Carter actually styled this program the "moral equivalent of war" and asked US citizens to join together behind it - and even make some "sacrifices" to achieve energy independence - as we traditionally have banded together during war time for the common good. If we had done so, the whole "oil Crisis" and the backbone of justification for Gulf Wars™ I and II would not have existed.
What I'm saying by this brief history lesson is that not much can be done on the County level that will have lasting effects. The County Supes would do better to pass a resolution demanding both a rigorous investigation - by Elliot Spitzer at least, and at the national level - of Oil Company pricing practices (which when closely examined bear no relation to the traditional "market force" bogeymen of "supply and demand") and the institution of a Windfall Profits tax.
In the long run it is not taxes, but obscene profits being extorted by oil companies and their subsidiaries in distribution that is causing these price rises. In European countries high gasoline taxes have the double value of restricting consumption of gasoline (and spurring production of fuel efficient vehicles) and providing funds for national and international public transportation that is model of efficiency and comfort.

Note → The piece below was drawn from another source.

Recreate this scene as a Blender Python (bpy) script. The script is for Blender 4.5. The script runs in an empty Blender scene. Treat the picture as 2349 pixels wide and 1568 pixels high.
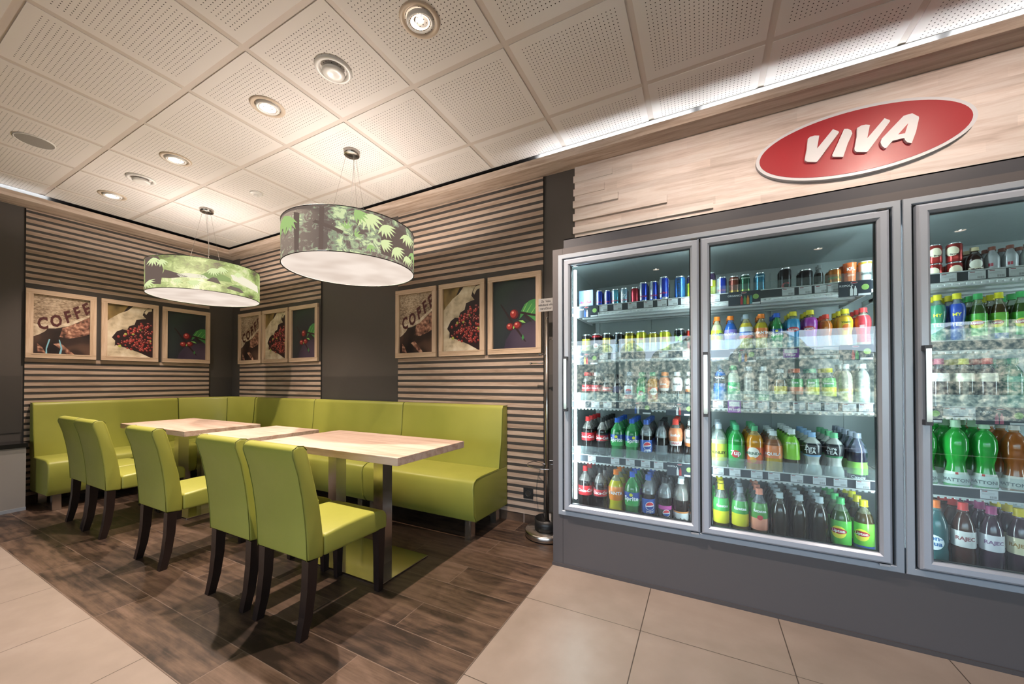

That was what was intended for our gasoline taxes initially, but now they only go into the DOT general funds, and are mostly spent for more and more motor vehicle roads - leading to increased vehicle usage, increased fossil-fuel consumption and increased air pollution! The worst of all possible worlds!
I think that course for the Supervisors would be much more useful - to educate the voters to how the federal government is allowing oil companies to rob us and to our complete lack of a comprehensive energy plan that actually deals with the issue of diminishing oil supplies - than short term relief of a few cents per gallon at the pump.